Father Brendan McHugh came to Aughnacloy as the parish priest in 1982, when Aidan was seventeen. “He used to get a lot of harassment,” Fr. McHugh recalls, “and it went on and on and on. He came to me at times about the treatment he was getting, the language they were using, what they were threatening at times, because they did threaten, you see, that they would beat him up, that they would shoot him— I’m saying that they did threaten that many times, many times, now.”
At the end, he used to say, “I know, Father, you’re tired of listening to me telling you this,” and I would say, ‘Aidan, I know what you’re about before you start,’ and I would listen to him. I used to tell him to be quiet. ‘Answer their questions as far as you think they’re entitled to ask them, and just keep on going. And we’ll see who has the greatest courage—them or you.’
“It was my impression, and the impression of a great many others, that they wanted him to run. They would have loved for him to go off to County Monaghan and stay there, out of their way, so to speak. Then they’d have been satisfied. But he didn’t do that. He stayed going back and forth. I never expected it would end the way it did.”

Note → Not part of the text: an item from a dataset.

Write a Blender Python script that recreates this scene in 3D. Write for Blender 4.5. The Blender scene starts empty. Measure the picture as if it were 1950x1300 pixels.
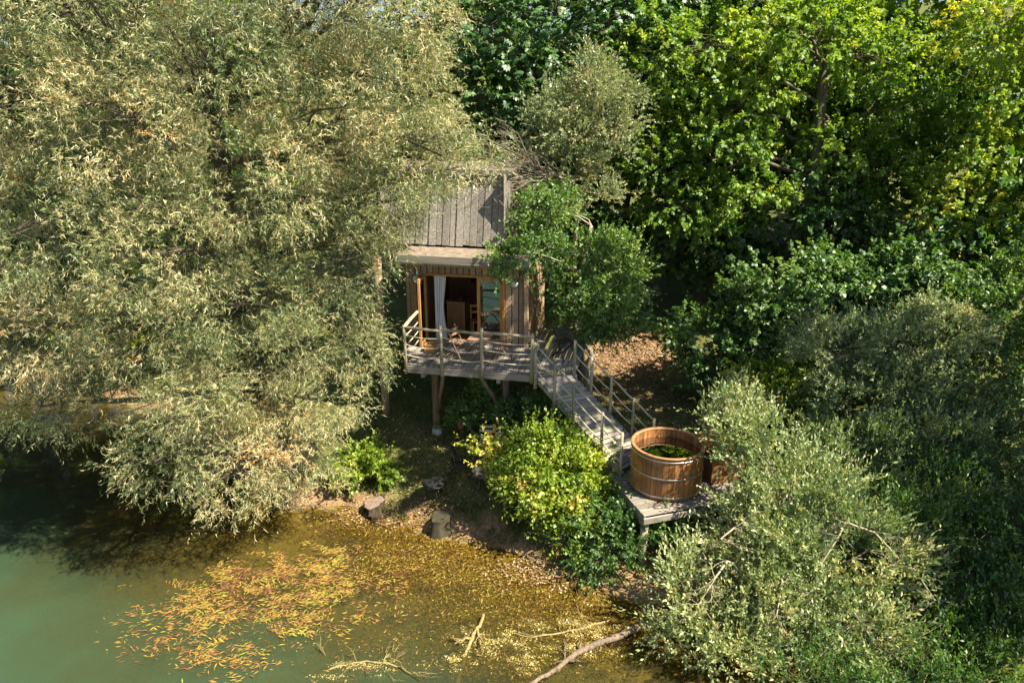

After the death of the Loughgall martyrs in May 1987, it was a volatile time in the six counties, particularly around Tyrone, and the British Army felt they had the upper hand on the nationalist community in that area. This gave the Brits that bit more courage to goad and taunt those they knew to support the Republican movement.
Around July 1987, Aidan was seriously considering moving across the border. He was becoming increasingly concerned about the threat the British Army posed to him, and was reaching breaking point with the horrific treatment he was constantly receiving. But he was torn between a relative freedom in the Free State, and staying at home with his parents. A ‘Sunday World’ newspaper article published shortly before Aidan’s death described him as “Ireland’s Most Harassed Man.“
In the weeks leading up to Aidan’s death, a British soldier pointed to his gun and told John, “We’ve got a bullet in here for your son”.